Viktor Dukhovni:
> With SASL we don't know what the login name is unless authentication
> succeeds.  The user name encoding is mechanism specific (with GSSAPI
> it is in the ticket!).  Does the SASL API expose a user name for
> failed logins?

See discussion in my reply to Patrick.

> > Did you have more ideas about shared-memory counter in memcache?
> 
> I have not given any thought to anything in this space that is not
> SASL.  My conjecture is that SASL is special.

I see this as a general counting mechanism with a custom policy on
top.  In this case, the number of logins on the same account is
maintained by the counter, and the decision to block mail or disable
an account is policy.  A general counting mechanism can be used for
other things: senders, recipients, etc. Many of my specific examples
are already implemented by policy daemons.

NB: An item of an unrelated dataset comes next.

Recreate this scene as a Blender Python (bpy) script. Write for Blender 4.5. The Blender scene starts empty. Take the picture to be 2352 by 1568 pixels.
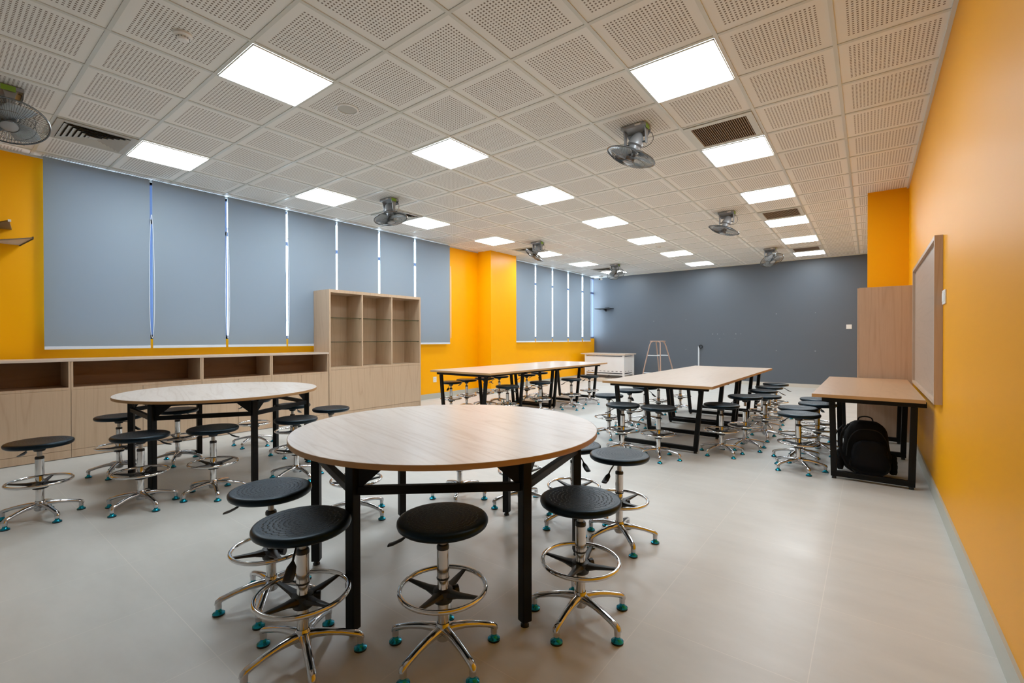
import bpy, bmesh, math, random
from mathutils import Vector, Matrix, Euler
random.seed(7)
PI = math.pi
scene = bpy.context.scene
COL = scene.collection
H = 3.155          # ceiling height
XR = 2.383         # right wall
XL = -5.0          # left wall
YB = 11.39         # back wall
YF = -3.1          # wall behind the camera
XC = -4.46         # cabinet fronts
T = 0.6            # ceiling / floor tile

# ------------------------------------------------------------------ mesh building
class MB:
    def __init__(s):
        s.bm = bmesh.new()
    def box(s, x0, x1, y0, y1, z0, z1, M=None):
        vs = [Vector((x, y, z)) for x in (x0, x1) for y in (y0, y1) for z in (z0, z1)]
        if M is not None: vs = [M @ v for v in vs]
        v = [s.bm.verts.new(p) for p in vs]
        for f in ((0,1,3,2),(4,6,7,5),(0,4,5,1),(2,3,7,6),(0,2,6,4),(1,5,7,3)):
            s.bm.faces.new([v[i] for i in f])
        return s
    def bar(s, a, b, w, h, up=Vector((0,0,1))):
        a = Vector(a); b = Vector(b); d = (b-a); L = d.length; d.normalize()
        up = Vector(up)
        if abs(d.dot(up)) > .98: up = Vector((1,0,0))
        sx = d.cross(up).normalized(); sz = sx.cross(d).normalized()
        M = Matrix((( sx.x, d.x, sz.x, a.x),(sx.y, d.y, sz.y, a.y),(sx.z, d.z, sz.z, a.z),(0,0,0,1)))
        return s.box(-w/2, w/2, 0, L, -h/2, h/2, M)
    def ring(s, c, u, v, ru, rv, n):
        return [s.bm.verts.new(c + u*(ru*math.cos(2*PI*i/n)) + v*(rv*math.sin(2*PI*i/n))) for i in range(n)]
    def cyl(s, a, b, r1, r2=None, n=20, caps=True):
        a = Vector(a); b = Vector(b); r2 = r1 if r2 is None else r2
        d = (b-a).normalized()
        up = Vector((0,0,1)) if abs(d.z) < .9 else Vector((1,0,0))
        u = d.cross(up).normalized(); v = d.cross(u).normalized()
        A = s.ring(a,u,v,r1,r1,n); B = s.ring(b,u,v,r2,r2,n)
        for i in range(n):
            j = (i+1)%n
            s.bm.faces.new((A[i],A[j],B[j],B[i]))
        if caps:
            s.bm.faces.new(A[::-1]); s.bm.faces.new(B)
        return s
    def tube(s, pts, r, n=8, closed=False, rs=None, flat=1.0, caps=True, up=None):
        pts = [Vector(p) for p in pts]; N = len(pts)
        rings = []; pu = None
        for i, p in enumerate(pts):
            if closed: d = pts[(i+1)%N]-pts[i-1]
            else: d = pts[min(i+1,N-1)]-pts[max(i-1,0)]
            d.normalize()
            if up is not None: ref = Vector(up)
            elif pu is None: ref = Vector((0,0,1)) if abs(d.z) < .9 else Vector((1,0,0))
            else: ref = pu
            u = d.cross(ref)
            if u.length < 1e-5: u = d.cross(Vector((0,1,0)))
            u.normalize(); v = u.cross(d).normalized(); pu = v
            rr = rs[i] if rs else r
            f = flat[i] if isinstance(flat, (list, tuple)) else flat
            rings.append(s.ring(p, u, v, rr, rr*f, n))
        m = N if closed else N-1
        for k in range(m):
            A = rings[k]; B = rings[(k+1)%N]
            for i in range(n):
                j = (i+1)%n
                s.bm.faces.new((A[i],A[j],B[j],B[i]))
        if not closed and caps:
            s.bm.faces.new(rings[0][::-1]); s.bm.faces.new(rings[-1])
        return s
    def torus(s, c, R, r, n=48, m=8, M=None):
        pts = []
        for i in range(n):
            p = Vector((R*math.cos(2*PI*i/n), R*math.sin(2*PI*i/n), 0)) + Vector(c)
            pts.append(M @ p if M is not None else p)
        up = Vector((0,0,1)) if M is None else (M.to_3x3() @ Vector((0,0,1)))
        return s.tube(pts, r, m, closed=True, up=up)
    def lathe(s, prof, n=40, c=(0,0,0), M=None):
        c = Vector(c); rings = []
        def P(v): return M @ v if M is not None else v
        for r, z in prof:
            if r < 1e-6: rings.append([s.bm.verts.new(P(c+Vector((0,0,z))))])
            else: rings.append([s.bm.verts.new(P(c+Vector((r*math.cos(2*PI*i/n), r*math.sin(2*PI*i/n), z)))) for i in range(n)])
        for A, B in zip(rings, rings[1:]):
            for i in range(n):
                j = (i+1)%n
                if len(A) == 1 and len(B) == 1: continue
                if len(A) == 1: s.bm.faces.new((A[0], B[j], B[i]))
                elif len(B) == 1: s.bm.faces.new((A[i], A[j], B[0]))
                else: s.bm.faces.new((A[i], A[j], B[j], B[i]))
        return s
    def prism(s, poly, z0, z1, M=None):
        def P(x,y,z):
            v = Vector((x,y,z)); return M @ v if M is not None else v
        A = [s.bm.verts.new(P(x,y,z0)) for x,y in poly]; B = [s.bm.verts.new(P(x,y,z1)) for x,y in poly]
        n = len(poly)
        for i in range(n):
            j = (i+1)%n; s.bm.faces.new((A[i],A[j],B[j],B[i]))
        s.bm.faces.new(A[::-1]); s.bm.faces.new(B)
        return s
    def build(s, name, mat, parent=None, smooth=False, bevel=0, angle=40, seg=2):
        bmesh.ops.recalc_face_normals(s.bm, faces=s.bm.faces)
        me = bpy.data.meshes.new(name); s.bm.to_mesh(me); s.bm.free()
        me.materials.append(mat)
        o = bpy.data.objects.new(name, me); COL.objects.link(o)
        if smooth or bevel:
            for p in me.polygons: p.use_smooth = True
            me.set_sharp_from_angle(angle=math.radians(angle))
        if bevel:
            b = o.modifiers.new('bevel','BEVEL'); b.width = bevel; b.segments = seg; b.limit_method = 'ANGLE'; b.harden_normals = True
        if parent is not None: o.parent = parent
        return o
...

> The basic control for submission clients (be it by client address,
> or by successful client login) is to substantially limit the
> connection concurrency and rate from any given whitelisted IP or
> any authorized account, and then to set a maximum submission message
> rate per single connection.  After that promptly close down any
> access that is abused.
> 
> Don't use POP before SMTP, it is way past its prime.

Sure. We're talking about different parts of the solution: counters
(me) and policy enforcement (you). My immediate focus was on counters
as a way to enable new functionality such as Postfix health monitoring,
and making the anvil daemon redundant.